Soundwave said:
Except the sales on PC weren't poor? If anything the baseline on the PS5 being low means it's very easy for things like PC and Switch 2 ports to meaningfully boost the end LTD run for a game like FF7 Rebirth. That extra 500k+ or whatever they will get from PC + another 500k+ from Switch 2 boosts the overall sales of the game significantly, whereas something like say Witcher 3 on Switch 1 which was successful is still only like 1.15-2 million copies sold against like 50 million copies total. And I think 500k+ is a bit of a conservative estimate too, Remake and Rebirth ports on Switch 2 in particular will do well in light of there not being a new Zelda game early in the Switch 2's product cycle IMO. |
Timed exclusivity has nothing to do with FF's decline/stagnation (the vast majority of commercially relevant "full exclusives" and "console exclusives" are just generational exclusives, and are therefore also "timed" in a sense). If anything, there is plenty of evidence that timed exclusivity can be smarter than day 1 multiplatform. Crash N.Sane Trilogy, Monster Hunter World, and Persona 5 for instance seemingly benefited from it.

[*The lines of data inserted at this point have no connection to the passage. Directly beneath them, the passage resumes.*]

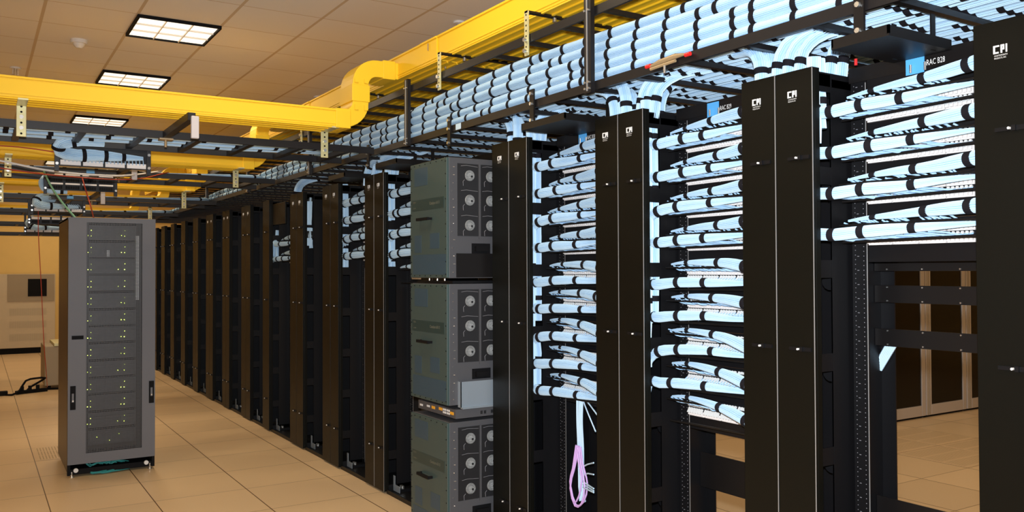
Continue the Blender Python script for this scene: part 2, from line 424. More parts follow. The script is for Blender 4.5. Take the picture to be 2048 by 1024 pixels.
for i, (ya, yb) in enumerate(MAN):
    near = i < 9
    if i < len(MLAB): where = MLAB[i]
    else: where = '%s from the far end of the row' % NTH[len(MAN)-1-i]
    single = (yb-ya) < .22
    t = thing('cable_manager', ('tall black cable manager with %s, %s' % ('one door' if single else 'paired doors', where)), 'cable manager', (XD, (ya+yb)/2, 0), 'vertical cable managers along the row')
    if i == 0: t['label'] = 'tall black cable manager door cut off by the right picture edge'
    if single: t['label'] = 'narrow black cable manager with one door, fourth left of the switches'
    # body: side plates with windows, spine, top and foot
    b = MB()
    b.box(2.42, 2.44, ya+.004, yb-.004, .03, TOP-.02)
    for y0 in (ya+.002, yb-.006):
        b.box(2.262, 2.345, y0, y0+.004, .02, TOP-.03)
        b.box(2.345, 2.50, y0, y0+.004, .02, TOP-.03)
        b.box(2.262, 2.268, y0-.001, y0+.005, .02, TOP-.03)
        for z in np.arange(.21, 1.99, .29): b.box(2.203, 2.262, y0, y0+.004, z, z+.055)
    b.box(2.20, 2.50, ya+.002, yb-.002, TOP-.055, TOP-.048)
    b.box(2.20, 2.205, ya+.002, yb-.002, TOP-.055, TOP-.012)
    b.box(2.20, 2.50, ya+.002, ya+.006, TOP-.055, TOP-.012)
    b.box(2.20, 2.56, ya+.002, yb-.002, .01, .05)
    b.build('body', M['black'], t)
    if i == len(MAN)-1: MB().box(2.19, 2.52, yb+.001, yb+.008, 0, TOP).build('end_panel', M['black'], t)
    if near:
        for z in np.arange(.2, 1.9, .29): MB().cyl((2.30, ya+.04, z), (2.40, ya+.04, z), .03, 14).build('cable_spool', M['deep'], t)
    nd = 1 if single else 2
    w = (yb-ya)/nd
    for j in range(nd):
        y0, y1 = ya+j*w+.0015, ya+(j+1)*w-.0015
        d = MB()
        d.box(XD-.012, XD, y0, y1, .012, TOP)
        d.box(XD, XD+.022, y0, y0+.003, .012, TOP); d.box(XD, XD+.022, y1-.003, y1, .012, TOP)
        do = d.build('door', M['door'], t, bevel=.0025)
        yc = (y0+y1)/2
        yl = ya+.058+.152*j if nd == 2 else yc
        for z in (.28, 1.149, 1.745): latch(do, yl-.004, z)
        if i < 8 or i in (9, 10, 11):
            lg = MB(); logo(lg, yc+.005, 1.938); lg.build('logo', M['white'], do, label='white three-letter maker logo plate')
        if i > 5: continue
        e = MB().box(XD-.0125, XD-.0105, y0-.0002, y0+.0022, .014, TOP-.002); e.build('edge_highlight', M['silver'], do)  # highlight along the door edge, put on as a grey strip

# racks
RK = []
for i in range(len(MAN)-1):
    ya, yb = MAN[i][1], MAN[i+1][0]
    nm = BAYNAME[i] if i < len(BAYNAME) else '%s rack from the far end' % NTH[len(MAN)-2-i]
    t = thing('equipment_rack', 'open black two-post rack, %s' % nm.replace('rack ', '') if i < 8 else 'empty black two-post rack, %s' % nm.replace(' rack', ''), 'rack', (XP, (ya+yb)/2, 0), 'open racks along the row')
    if i < 3: t['label'] = 'open black rack headed by white lettering RAC %s' % ('B28', 'B29', 'B30')[i]
    for side, y0, y1 in (('far', yb-.062, yb-.008), ('near', ya+.008, ya+.062)):
        u = MB()
        u.box(XP, XP+.005, y0, y1, .03, 1.985)                     # front flange
        yo = y1-.006 if side == 'far' else y0
        u.box(XP+.005, XP+.14, yo, yo+.006, .03, 1.985)            # web
        u.box(XP+.135, XP+.14, y0, y1, .03, 1.985)                 # rear flange
        uo = u.build('upright', M['black'], t)
        yi = y0 if side == 'far' else y1
        MB().box(XP-.0008, XP+.001, (yi if side == 'far' else yi-.003), (yi+.003 if side == 'far' else yi), .04, 1.98).build('edge_highlight', M['silver'], uo)  # light catching the upright's edge, painted as a thin strip
        if side == 'far' and i < 9:
            h = MB(); r2 = (.0026, .0022)
            for q in range(130):
                z = .06+q*.0148
                h.box(XP-.0012, XP, y0+.012, y0+.0142, z, z+.0022)
                h.box(XP-.0012, XP, y1-.012, y1-.010, z+.004, z+.006)
                if q % 3 == 0: h.box(XP-.0012, XP, y1-.024, y1-.018, z, z+.0018)
            h.build('hole_glints', M['dot'], uo)  # highlit edges of the rail holes, painted as pale dots
    RK.append(t)
    b = MB().box(XP-.004, XP+.10, ya+.004, yb-.004, 1.985, 2.032); b.build('top_bar', M['bar'], t)
    b = MB().box(XP-.11, XP+.19, yb-.07, yb-.006, 0, .03); b.box(XP-.11, XP+.19, ya+.006, ya+.07, 0, .03)
    b.box(XP-.003, XP+.10, ya+.07, yb-.07, 0.012, .07)
    if i > 1: b.box(2.192, XP+.19, ya+.004, yb-.004, 0, .012); b.box(2.192, 2.198, ya+.004, yb-.004, .012, .026)
    b.build('base', M['black'], t)
    k = MB()
    for y in (yb-.03, yb-.05): k.cyl((XP-.07, y, .03), (XP-.07, y, .046), .011, 8)
    k.build('anchor_bolt', M['steel'], t)
    g = MB().box(XP-.113, XP-.110, yb-.10, yb-.006, .015, .055); g.box(XP-.113, XP-.110, yb-.03, yb-.006, .055, .11); g.build('foot_bracket', M['tray'], t)
    if i in (2, len(MAN)-2): MB().box(2.492, 2.498, ya, yb, 0.01, .86 if i == 2 else 2.02).build('rear_panel', M['black'], t)
    if i == 0:
        MB().box(XP-.012, XP-.009, 1.48, 1.545, 1.950, 1.956).build('orange_tag', M['orange'], t)
        MB().cyl((XP-.02, 1.672, 2.035), (XP-.02, 1.672, 2.055), .005, 10).build('red_cap', M['redcap'], t)
    if i < 3:
        yt = (1.448, 2.262, 3.075)[i]
        MB().text('RAC ' + ('B28', 'B29', 'B30')[i], .024, (XP-.0055, yt, 1.990), sx=.62).build('rack_label', M['white'], t, label='white lettering RAC %s' % ('B28', 'B29', 'B30')[i])
        MB().box(XP-.007, XP-.0045, yt+.006, yt+.064, 1.972, 2.026).build('sticker', M['bluetag'], t, label='blue paper sticker')
        c = MB()
        for y in (yt+.045, yt+.0): c.cyl((XP-.012, y, 1.976), (XP-.012, y, 2.0), .004, 8)
        c.build('hanging_bolt', M['steel'], t)

# ------------------------------------------------------------------ patch panels and the bundles in front of them
ZL = lambda k: 1.85-.1265*k
def fan(b, n, y0, y1, zs, xs, zj, r=.0029, o0=.02, o1=.055):
    for q in range(n):
        u = q/(n-1); y = y0+(y1-y0)*u
        xa = xs+random.uniform(-.006, .006); za = zs(u)+random.uniform(-.006, .006); ys = min(y+random.uniform(o0, o1), y0+.06)
        P = spline([(xa, ys, za), (xa+.006, ys-(ys-y)*.5, za+(zj-za)*.35+random.uniform(-.006, .006)), (xa+(XP-.02-xa)*.5, y+.008, zj+(za-zj)*.25), (XP-.022, y, zj+.012)], .018)
        b.tube(P, r, 5)

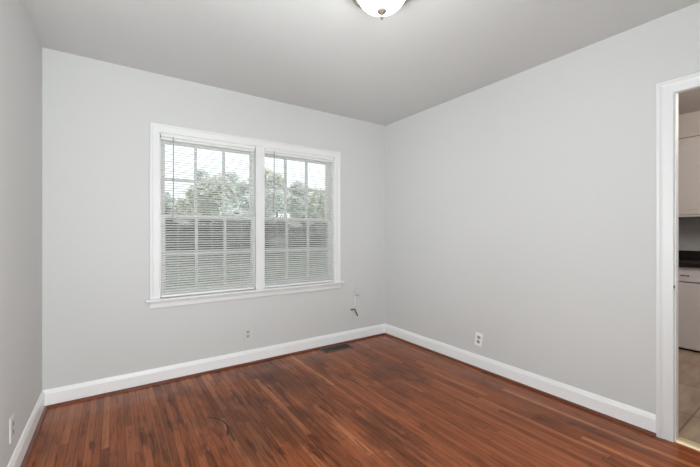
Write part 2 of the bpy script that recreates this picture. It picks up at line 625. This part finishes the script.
def make_window(name, x0, x1, screen=True):
    t = thing(name, kind='structure', loc=((x0 + x1) / 2, 0, STZ))
    ox, oz = (x0 + x1) / 2, STZ
    X0, X1 = x0 - ox, x1 - ox
    Z0, Z1 = 0.0, WZ1 - oz
    bm = bmesh.new()       # jamb liner all round
    add_box(bm, X0, X0 + 0.004, 0.001, T, Z0, Z1)
    add_box(bm, X1 - 0.004, X1, 0.001, T, Z0, Z1)
    add_box(bm, X0, X1, 0.001, T, Z1 - 0.010, Z1)
    add_box(bm, X0, X1, 0.085, T + 0.03, Z0 - 0.02, Z0 - 0.001)
    # stops between and in front of the sashes
    for a, b in ((X0 + 0.004, X0 + 0.012), (X1 - 0.012, X1 - 0.004)):
        add_box(bm, a, b, 0.046, 0.049, Z0, Z1 - 0.01)
    obj('frame', bm, M_SASH, t)
    sash(t, 'lower_sash', X0 + 0.004, X1 - 0.004, 0.050, 0.082, Z0 - 0.001 + 0.001, 1.338 - oz, 0.043, 0.034, 0.060)
    sash(t, 'upper_sash', X0 + 0.004, X1 - 0.004, 0.086, 0.118, 1.302 - oz, Z1 - 0.010, 0.043, 0.044, 0.034)
    if screen:
        bm = bmesh.new()
        a0, a1 = X0 + 0.004, X1 - 0.004
        obj('insect_screen', box(a0 + 0.02, a1 - 0.02, 0.1345, 0.1355, Z0 + 0.02, 1.33 - oz - 0.02), M_SCREEN, t)
        add_box(bm, a0, a0 + 0.022, 0.130, 0.140, Z0, 1.33 - oz)
        add_box(bm, a1 - 0.022, a1, 0.130, 0.140, Z0, 1.33 - oz)
        add_box(bm, a0 + 0.022, a1 - 0.022, 0.130, 0.140, Z0, Z0 + 0.022)
        add_box(bm, a0 + 0.022, a1 - 0.022, 0.130, 0.140, 1.33 - oz - 0.022, 1.33 - oz)
        obj('screen_frame', bm, M_SASH, t)
    return t


make_window('window_1', WX0, 1.4955)
make_window('window_2', 1.5285, WX1)
# mullion post between them
struct('trim_8', box(1.4955, 1.5285, 0.0, T, STZ, WZ1), M_SASH)

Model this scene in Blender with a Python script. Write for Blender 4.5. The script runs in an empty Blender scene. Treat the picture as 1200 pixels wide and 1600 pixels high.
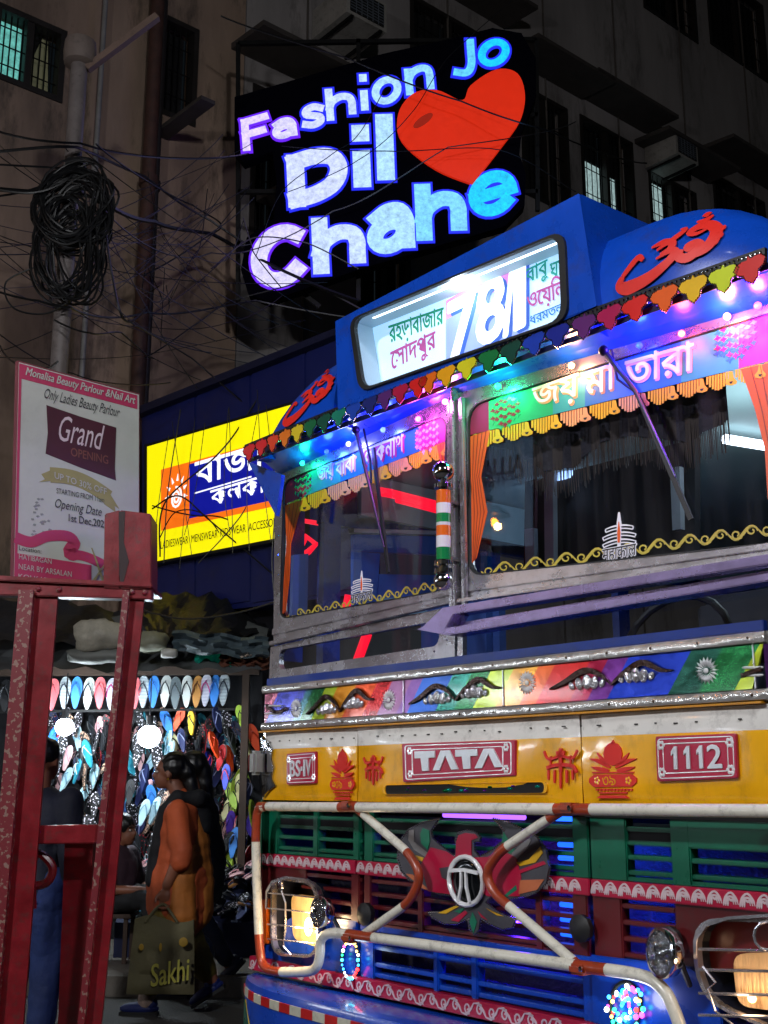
import bpy, bmesh, math, random
from mathutils import Vector, Matrix
R = random.Random(7)
sc = bpy.context.scene
C = sc.collection
# ---------------------------------------------------------------- camera, sky, sun, exposure
PITCH = math.atan(425/1800)
CAMZ = 1.4
cd = bpy.data.cameras.new("camera"); cam = bpy.data.objects.new("camera", cd); C.objects.link(cam)
cd.sensor_fit = 'VERTICAL'; cd.sensor_height = 24; cd.lens = 24*1800/1600
cam.location = (0, 0, CAMZ); cam.rotation_euler = (math.pi/2+PITCH, 0, 0)
cd.clip_start = .05; cd.clip_end = 500
sc.camera = cam
w = bpy.data.worlds.new("World"); sc.world = w; w.use_nodes = True
wn = w.node_tree.nodes; wl = w.node_tree.links
sky = wn.new('ShaderNodeTexSky'); sky.sky_type = 'NISHITA'; sky.sun_disc = False
sky.sun_elevation = math.radians(4); sky.sun_rotation = math.radians(230)
wl.new(sky.outputs[0], wn['Background'].inputs[0]); wn['Background'].inputs[1].default_value = .0055
sl = bpy.data.lights.new("moon_sun", 'SUN'); sl.energy = .012; sl.angle = math.radians(.5); sl.color = (.8, .85, 1)
so = bpy.data.objects.new("moon_sun", sl); C.objects.link(so); so.rotation_euler = (math.radians(50), 0, math.radians(-50))
sc.view_settings.view_transform = 'Standard'; sc.view_settings.look = 'None'
sc.view_settings.exposure = 0.0; sc.view_settings.gamma = 1
sc.render.engine = 'CYCLES'; sc.cycles.use_denoising = True
sc.cycles.max_bounces = 8; sc.cycles.transparent_max_bounces = 16; sc.cycles.sample_clamp_indirect = 4
sc.cycles.caustics_reflective = False; sc.cycles.caustics_refractive = False

# ---------------------------------------------------------------- measuring helpers
F = 1800.
BO = Vector((.262, 4.10, 0)); EX = Vector((.6448, -.7644, 0)); EY = Vector((.7644, .6448, 0)); EZ = Vector((0, 0, 1))
CAM = Vector((0, 0, CAMZ))
def ray(px, py):
    v = (800-py)/F; h = (px-600)/F
    return Vector((h, math.cos(PITCH)-v*math.sin(PITCH), math.sin(PITCH)+v*math.cos(PITCH)))
def to_local(p): q = p-BO; return Vector((q.dot(EX), q.dot(EY), q.z))
def dir_local(d): return Vector((d.dot(EX), d.dot(EY), d.z))
class Surf:
    """a vertical plane: origin, horizontal axis, outward normal; in world or in bus coordinates"""
    def __init__(s, o, eu, n, bus=False): s.o = Vector(o); s.eu = Vector(eu).normalized(); s.n = Vector(n).normalized(); s.bus = bus
    def pt(s, u, v, d=0.): return s.o+s.eu*u+EZ*v+s.n*d
    def px(s, x, y, d=0.):
        r = ray(x, y); c = CAM
        if s.bus: r = dir_local(r); c = to_local(c)
        t = (s.o+s.n*d-c).dot(s.n)/r.dot(s.n); p = c+r*t-s.o
        return (p.dot(s.eu), p.z)
    def P(s, x, y, d=0.): u, v = s.px(x, y, d); return s.pt(u, v, d)
def front(y0): return Surf((0, y0, 0), (1, 0, 0), (0, -1, 0), True)
def wall_at(px, D, eu=(1, 0, 0)):
    e = Vector(eu).normalized(); n = Vector((e.y, -e.x, 0))
    if n.y > 0: n = -n
    r = ray(px, 1225); return Surf((r.x/r.y*D, D, 0), e, n)
VS = .11
PL = Surf((0, .02, 0), (1, -VS, 0), (-VS, -1, 0), True); PR = Surf((0, .02, 0), (1, VS, 0), (VS, -1, 0), True)
F0 = front(0.)

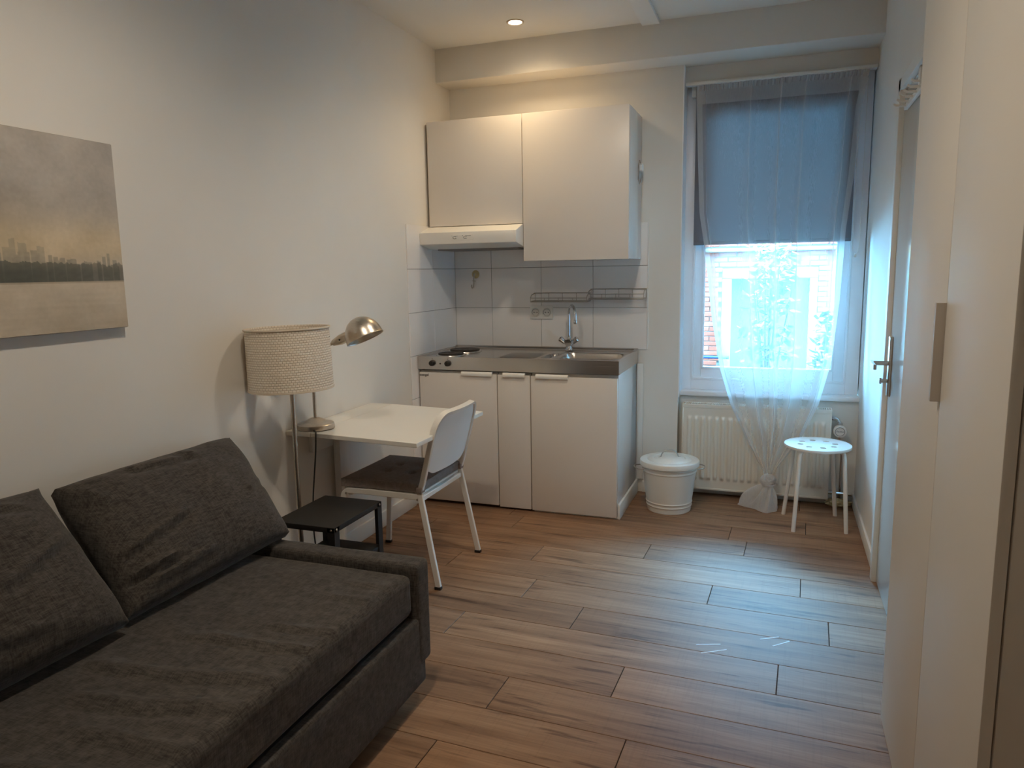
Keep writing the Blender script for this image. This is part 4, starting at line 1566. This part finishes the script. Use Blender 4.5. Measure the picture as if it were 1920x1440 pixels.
for i in range(k + 1):
    x = RX0 + (RX1 - RX0) * i / k
    m.box(x - 0.0028, x + 0.0028, RY0 + 0.004, RY1 - 0.008, RZ1 + 0.006, RZ1 + 0.012)
m.build('top_grille', 'radiator', rd, 0)
m = MB(); m.box(RX0, RX1, RY0 - 0.003, RY0 + 0.004, RZ0 - 0.004, RZ0 + 0.008, 0.002)
m.build('bottom_edge', 'radiator', rd)
for x in (1.62, 2.13):
    m = MB(); m.box(x - 0.015, x + 0.015, RY1 - 0.002, 0.09, 0.12, 0.5)
    m.build('wall_bracket', 'radiator', rd)
m = MB()
m.tube([(RX1, 0.03, 0.512), (RX1 + 0.022, 0.03, 0.512), (RX1 + 0.036, 0.026, 0.506), (RX1 + 0.046, 0.022, 0.492), (RX1 + 0.049, 0.020, 0.47)], 0.010, 12)
m.lathe([(0.013, 0), (0.013, 0.02)], (RX1 + 0.005, 0.03, 0.512), (1, 0, 0), 12)
m.lathe([(0.014, 0), (0.014, 0.02)], (RX1 + 0.049, 0.020, 0.470), (0, 0, 1), 12)
m.build('valve_pipe', 'chrome', rd, 50)
vx, vy, vz = RX1 + 0.049, 0.0, 0.443
m = MB(); m.lathe([(0.030, -0.03), (0.034, -0.025), (0.035, 0.0), (0.033, 0.004), (0.026, 0.006), (0.024, 0.005), (0.002, 0.005)], (vx, vy, vz), (0, -1, 0), 32)
vh = m.build('valve_head', 'plastic', rd)
m = MB(); m.tube(arc((vx, vy - 0.0066, vz), (0.024, 0, 0), (0, 0, 0.024), 0, 2 * pi, 28), 0.0012, 6)
m.build('ring', 'lettergrey', vh)
text_mesh('maker_name', 'Danfoss', 0.0125, 'lettergrey', vh, Matrix.Translation((vx, vy - 0.0055, vz)) @ Matrix.Rotation(radians(90), 4, 'X'), shear=0.35)
m = MB(); m.tube([(vx, 0.02, 0.41), (vx, 0.03, 0.36), (vx + 0.02, 0.06, 0.30), (vx + 0.02, 0.07, 0.02)], 0.007, 10)
m.tube([(RX1, 0.03, 0.078), (2.34, 0.03, 0.078), (XR - 0.014, 0.03, 0.076)], 0.009, 10)
m.tube([(2.33, 0.03, 0.08), (2.335, 0.032, 0.012)], 0.008, 10)
m.tube([(2.385, 0.03, 0.078), (2.388, 0.035, 0.04), (2.383, 0.045, 0.012)], 0.011, 10)
m.build('supply_pipe', 'chrome', rd, 50)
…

Timed exclusives are easier to optimize, quicker to release, they benefit from moneyhatting (even "double moneyhatting" through GamePass), extra marketing, and multi-dipping (PC for specs/mods/free-online, and Switch for portability). The truth is people only act all morally outraged when the exclusive is on less preferred platforms, and will completely ignore it when it's on a platform they love.
500k is definitely conservative. It could potentially sell over 2 million lifetime on Switch 2, many of them double/triple dippers. Naturally, Japanese games will have decent sales splits on Switch due to Playstation's slow death in Japan and relevance decline in Asia. I also think/hope the trilogy's conclusion might considerably boost the combined sales. They're great games.
PC sales for Rebirth and especially 16 certainly look poor. Because you would think PS versions underperforming might have been a sign that a lot of fans chose to wait for the PC versions. But alas, the Final Fantasy problem goes much deeper.